Leer la mente
Jorge Volpi
Un brillante y provocador ensayo, donde Jorge Volpi entrelaza ciencia y literatura y demuestra que todos somos ficciones y que la literatura es una de las claves de nuestra identidad individual y nuestras pasiones compartidas.
«La ficción nos enseña a ser humanos.»
¿Qué pasa en mi cerebro cuando leo una novela o un cuento? ¿Cómo y cuándo aparecieron? ¿Qué parte de la mente inventa las anécdotas felices o los desenlaces trágicos? ¿Por qué sufrimos o gozamos con los personajes de los relatos y de qué forma nosotros, los lectores, nos transformamos en esos personajes? ¿No es acaso el yo nuestra mayor invención? En este brillante y provocador ensayo, Jorge Volpi destierra la vieja idea de la ficción como entretenimiento y sostiene, por el contrario, que las novelas y los cuentos han sido esenciales para la evolución de la especie humana.
Del descubrimiento de las neuronas espejo al origen de la conciencia y las emociones, y de las trampas de la memoria a los laberintos de la inteligencia, el autor de En busca de Klingsor y No será la Tierra refrenda su voluntad de entrelazar ciencia y literatura. Al final, Leer la mente demuestra que todos somos ficciones y que la literatura es una de las claves de nuestra identidad individual y nuestras pasiones compartidas.
Prólogo
El novelista neoyorquino
y la verdadera identidad
de Madame Bovary
En su discurso tras recibir un importante premio literario, un célebre escritor estadounidense confesó que adoraba las novelas porque, a diferencia de casi cualquier otra cosa, no sirven para nada. No sé si la memoria me engaña -y, como habrá de verse, a fin de cuentas tampoco importa demasiado-. Para el escritor neoyorquino real, o para el que ahora dibujo en mi mente (¿o debería decir en mi cerebro?), la ficción literaria, y acaso toda manifestación artística, se distingue por carecer de un fin práctico fuera de lo que suele llamarse, con cierta pedantería, el goce estético: no es ni el primero ni el último en suscribir esta idea. Una tesis de incierto origen romántico que, como trataré de demostrar en estas páginas, es esencialmente falsa.
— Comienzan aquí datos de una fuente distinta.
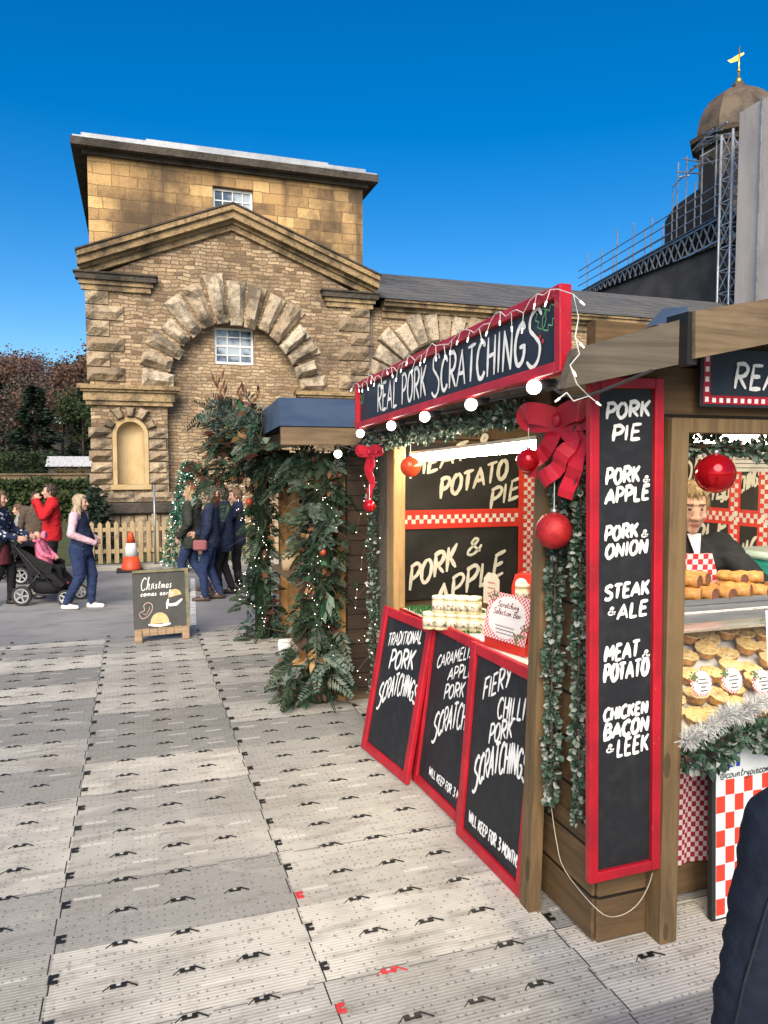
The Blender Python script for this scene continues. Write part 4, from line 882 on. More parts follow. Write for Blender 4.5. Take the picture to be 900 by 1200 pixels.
# far column with the big bouquet on top
colA = thing('foliage_column', 'far greenery column of the stall with a large bouquet bulging left at its top', 'greenery', (1.25, 8.6, 0), 'greenery columns on the blue roofed stall')
gs = {k: G() for k in NM}
def c_low(q):
    z = q.uniform(.02, 1.75); a = q.uniform(0, 2*pi); r_ = (.12+.13*max(0, 1-z/.8)+.04*sin(z*5))*sqrt(q.random()); o = V((cos(a), sin(a), -.25)); return V((1.38+cos(a)*r_-.05*(z < .9), 8.52+sin(a)*r_, z)), o
def c_top(q):
    a, e = q.uniform(0, 2*pi), q.uniform(-.9, 1.3); r_ = q.uniform(.3, 1); t = q.random(); c = V((1.36, 8.4, 1.95)).lerp(V((.92, 8.3, 2.36)), t)
    o = V((cos(a)*cos(e), sin(a)*cos(e), sin(e))); return c+V((o.x*.33, o.y*.30, o.z*.38))*r_, o+V((-.35, 0, .1))
def c_hang(q):
    t = q.random(); return V((.62+.40*t, 8.45+q.gauss(0, .12), 1.95-.35*q.random()*t))+V((q.gauss(0, .07), 0, q.gauss(0, .1))), V((-.5, -.2, -.3))
greenery(gs, c_low, 330, vq, .17, {'fir': 6, 'blue': .6, 'euc': 1.2, 'rust': .8, 'twig': 2.5})
greenery(gs, c_top, 520, vq, .20, {'fir': 4, 'blue': .7, 'euc': 1.6, 'rust': 1.0, 'tan': .3, 'twig': 5}, .10)
greenery(gs, c_hang, 60, vq, .22, {'fir': 4, 'euc': 1, 'rust': 1, 'twig': 3})
for i in range(46): p = V((.78+vq.uniform(-.02, .55), 8.2+vq.gauss(0, .15), 2.72+vq.gauss(0, .08))); leaf(gs['rust'], p, .13, vq, .25, V((vq.gauss(-.1, .5), vq.gauss(-.2, .4), .9)))
for i in range(26): sprig(gs, 'blue', V((1.0+vq.gauss(0, .13), 8.1, 2.5+vq.gauss(0, .09))), V((vq.uniform(-1, .8), -.5, vq.gauss(-.1, .4))), .33, vq)
gs['fir'].tube([(1.38, 8.55, 0), (1.38, 8.55, 1.8), (1.2, 8.45, 2.15), (.98, 8.4, 2.3)], [.10, .09, .2, .12], 8)
def c_edge(q): t = q.random(); return V((1.05+.22*t+q.gauss(0, .06), 6.9+1.4*t, 2.36+q.gauss(0, .13))), V((-.5, -.4, .1))
greenery(gs, c_edge, 150, vq, .20, {'fir': 3, 'blue': 1.4, 'euc': 1, 'rust': .9, 'tan': .3, 'twig': 4}, .10)
finish_green(gs, colA, NM)
colB = thing('foliage_column', 'near greenery column of the stall against the dark boards', 'greenery', (1.45, 6.1, 0), 'greenery columns on the blue roofed stall')
gs = {k: G() for k in NM}
def c_b(q):
    z = q.uniform(.02, 2.12); a = q.uniform(0, 2*pi); r_ = (.17+.10*max(0, 1-z/.9)+.03*sin(z*6))*sqrt(q.random()); o = V((cos(a)-.3, sin(a)-.3, -.25)); return V((1.47-.10*max(0, 1-z)+cos(a)*r_*1.0, 6.02+sin(a)*r_*.9, z)), o
greenery(gs, c_b, 640, vq, .17, {'fir': 6, 'blue': 1.0, 'euc': 1.0, 'rust': 1.3, 'tan': .3, 'twig': 3}, .07)
for i in range(18): sprig(gs, 'blue', V((1.46+vq.gauss(0, .05), 5.85, 1.52+vq.gauss(0, .05))), V((vq.gauss(-.3, .5), -.5, vq.gauss(.1, .5))), .17, vq)
for i in range(13): sprig(gs, 'blue', V((1.40+vq.gauss(0, .08), 5.8, .42+vq.gauss(0, .16))), V((vq.gauss(0, .5), -.4, vq.gauss(-.5, .4))), .24, vq)
for i in range(14): leaf(gs['tan'], V((1.30, 5.78, .45))+V((vq.gauss(0, .03), 0, vq.gauss(0, .03))), .15, vq, .35, V((vq.uniform(-1, 1), -.4, vq.uniform(-.5, .8))))
for i in range(12): leaf(gs['euc'], V((1.44, 5.83, .88))+V((vq.gauss(0, .02), 0, vq.gauss(0, .05))), .16, vq, .35, V((vq.uniform(-.4, .4), -.4, -.8)))
gs['fir'].tube([(1.45, 6.08, 0), (1.49, 6.06, 2.1)], [.11, .08], 8)
finish_green(gs, colB, NM)
gt = thing('foliage_garland', 'greenery garland under the eave between the two foliage columns', 'greenery', (1.5, 7.3, 2.1)); gs = {k: G() for k in NM}
def c_g(q): t = q.random(); return V((1.45+q.gauss(0, .07), 6.2+2.2*t, 2.08-.12*sin(pi*t)+q.gauss(0, .07))), V((-.5, -.2, -.4))
greenery(gs, c_g, 120, vq, .18, {'fir': 5, 'euc': 1.5, 'twig': 1.5}); finish_green(gs, gt, NM)
def berry(label, p, r):
    g = G(); g.ball(p, r, 12, 8); o = g.build('bauble', M('orange bauble', (.36, .05, .02), (.25, .03, .015), 6, .35, bump=0)); tag(o, label, 'bauble', 'orange baubles in the greenery')
berry('orange bauble at mid height in the far greenery column', (1.18, 8.2, 1.60), .04); berry('orange bauble in the near greenery column', (1.42, 5.80, 1.30), .028)
zs = [.2+1.5*i/44 for i in range(45)]
fairy('string of tiny lights winding down the far greenery column', [(1.22+.14*sin(z*7), 8.26+.03*cos(z*7), z) for z in zs], vq, .03, loc=(1.2, 8.3, 0))
fairy('string of tiny lights winding down the near greenery column', [(1.42+.10*sin(z*6), 5.82, .25+z*.95) for z in zs], vq, .025, loc=(1.4, 5.9, 0), r=.0028)
# paper bags standing in the counter opening
paper = M('white paper', (.62, .61, .58), (.5, .5, .48), 7, .8); kraft = M('kraft paper', (.42, .31, .19), (.34, .24, .14), 7, .8)
for i, (x_, y_, z_, m_, l_) in enumerate(((1.50, 7.6, .912, kraft, 'crumpled brown paper bag on the counter between the greenery'), (1.46, 7.7, 0, paper, 'white paper sack on the ground between the greenery columns'))):
    s_ = .17 if i == 0 else .15; g = G(); g.loft([(z_, s_*.45, s_*.35, x_, y_), (z_+s_*.5, s_*.52, s_*.4, x_+.01, y_), (z_+s_*.85, s_*.46, s_*.3, x_, y_), (z_+s_*1.1, s_*.5, s_*.1, x_+.02, y_)], 10); tag(g.build('paper_bag', m_), l_, 'bag')
# tinsel tree behind the queue
tt = thing('tinsel_tree', 'green tinsel christmas tree behind the people by the arch', 'christmas tree', (1.05, 14.6, -.03)); g = G(); gl = []
for i in range(2600):
    t = vq.random(); z = .1+1.95*t; a = vq.uniform(0, 2*pi); r_ = .50*(1-t)**.7*vq.uniform(.6, 1); leaf(g, (.92+cos(a)*r_, 14.6+sin(a)*r_, z), .09, vq, .35)
for i in range(90):
    t = vq.random(); a = vq.uniform(pi, 2*pi); r_ = .52*(1-t)**.7; gl.append(V((.92+cos(a)*r_, 14.6+sin(a)*r_, .1+1.95*t)))
g.build('tinsel', MRAND('green tinsel', [(.02, .16, .10), (.01, .09, .06), (.05, .26, .18), (.015, .06, .04)], .3, .6), tt); lamps(gl, .006, 'light', tt, V((1.05, 14.6, -.03)))
G().tube([(.92, 14.6, -.03), (.92, 14.6, 2.05)], [.03, .01], 5).build('trunk', bark, tt)
# ------------------------------------------------------------------ the pie stall
sw = MWOOD('treated stall timber', (.17, .11, .052), (.095, .062, .031), 2, .7)
swx = MWOOD('treated stall boards', (.15, .092, .044), (.085, .054, .027), 0, .75, .3, .20, 2)
swy = MWOOD('treated stall boards lengthwise', (.15, .092, .044), (.085, .054, .027), 1, .75, .3, .20, 2)
beamw = MWOOD('sawn barge board', (.19, .135, .08), (.095, .068, .04), 0, .8)
grayw = MWOOD('grey weathered board', (.125, .105, .08), (.07, .06, .047), 0, .85)
golden = MWOOD('pale pine post', (.34, .215, .095), (.24, .145, .06), 2, .65)
q = NT('red gloss frame paint'); w1 = q.noise(40, 5); w2 = q.noise(6, 4); q.bump(q.noise(30, 4, q.mapping((1, 1, .3))), .3, .003)
redp = q.fin(q.mix(q.math('MULTIPLY', q.smooth(w1, .66, .74), .55), q.mix(q.smooth(w2, .35, .7), (.40, .008, .020), (.27, .006, .015)), (.56, .17, .17)), q.math('ADD', .3, q.math('MULTIPLY', w2, .25)), 0, .4)
q = NT('blackboard paint'); s1_ = q.noise(2.4, 6, q.mapping((1.6, 1.6, .7)), .7, .6); s2_n = q.noise(18, 4); board = q.fin(q.mix(q.math('MULTIPLY', q.smooth(s1_, .50, .78), .4), q.mix(q.smooth(s2_n, .4, .8), (.011, .012, .015), (.020, .022, .025)), (.055, .057, .06)), q.math('ADD', .45, q.math('MULTIPLY', s1_, .3)), 0, .35)
navyb = M('dark navy sign paint', (.018, .022, .032), (.013, .017, .025), 4, .5, bump=.08)
redb = M('red banner vinyl', (.60, .035, .02), (.52, .03, .018), 5, .45, bump=0)
vinyl = M('black banner vinyl', (.012, .011, .010), (.022, .020, .018), 3, .5, bump=.6, bsc=3.5, bd=.03)
st = thing('market_stall', 'brown timber pie stall with lit openings on two sides', 'market stall', (2.6, 3.8, 0))
zt = lambda y: (4.7-y)*.032
LXF = 1.65
def part(name, m, fn, parent=None):
    g = G(); fn(g); return g.build(name, m, parent or st)
part('post', golden, lambda g: g.box((1.74, 4.985, 0), (1.83, 5.14, 2.2), .006))
part('post', sw, lambda g: g.bar((1.660, 2.875, 0), (1.712, 2.865, 2.2), .085, .058, (1, 0, 0)))
part('post', sw, lambda g: g.box((2.035, 2.455, 0), (2.12, 2.56, 2.19), .006))
part('post', sw, lambda g: g.box((3.62, 2.455, 0), (3.70, 2.56, 2.19), .006))
part('corner_boards', grayw, lambda g: g.box((1.74, 5.142, .05), (1.80, 5.398, 2.2)))
part('corner_column', swx, lambda g: g.box((1.79, 2.545, .005), (2.034, 3.0, 2.30), .008))
part('corner_column', swy, lambda g: g.box((1.772, 2.56, .012), (1.789, 2.985, .48), .004))
g = G(); g.M = frame((1.70, 5.44, 2.13), V((0, -2.62, .082)), V((0, 0, 1))); g.box((0, 0, -.06), (2.62, .19, .0), .006); g.build('header', swy, st)
part('header', swx, lambda g: g.box((1.70, 2.50, 2.19), (3.8, 2.56, 2.56)))
part('header', sw, lambda g: (g.box((2.123, 2.46, 2.13), (3.618, 2.497, 2.19), .004)))
part('end_wall', swx, lambda g: g.box((1.74, 5.40, .05), (3.8, 5.46, 2.6)))
part('back_wall', swy, lambda g: g.box((3.76, 2.57, .05), (3.82, 5.398, 2.38)))
part('stall_floor', swx, lambda g: g.box((1.80, 3.02, .01), (3.75, 5.39, .12)))
part('kick_board', swx, lambda g: g.box((2.125, 2.72, .012), (3.61, 2.76, .20), .004))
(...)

Sólo en las sociedades que han llegado a ser lo suficientemente prósperas o lo suficientemente descreídas, las obras de arte han sido apreciadas como tales: objetos valiosos, susceptibles de ser comprados o vendidos, pero cuyo valor no depende de su utilidad, sino de la vanidad de sus dueños o la codicia de sus admiradores. Durante buena parte de la Antigüedad, con excepción quizás de la Atenas de Platón o la Roma imperial, mientras se prolongaron las esquivas sombras del medioevo e incluso en otros momentos puntuales de la historia, un artista o un artesano jamás hubiesen suscrito una idea semejante: a sus oídos no sólo hubiese sonado herética, sino absurda. Su trabajo resultaba tan práctico, aun si se trataba de una praxis simbólica, como el de un herrero, un talabartero o un sastre. El arte era o bien decorativo o bien religioso, y nadie se hubiese ofendido al reconocerlo.
Sostener esto hoy, en una época en apariencia tan laica como la nuestra -en el fondo más indiferente que escéptica-, resulta casi blasfemo: sólo un artista menor o descarriado, o un provocador, se atreverían a sugerir que su trabajo sirve efectivamente para algo, o para mucho. Todavía hoy, son mayoría quienes piensan que sus obras -otro concepto rimbombante- son productos absolutamente individuales, resultado de su originalidad y de su genio (es decir, de su arrogancia), sin otro fin práctico que permitirles ganarse la vida al comerciar con ellas.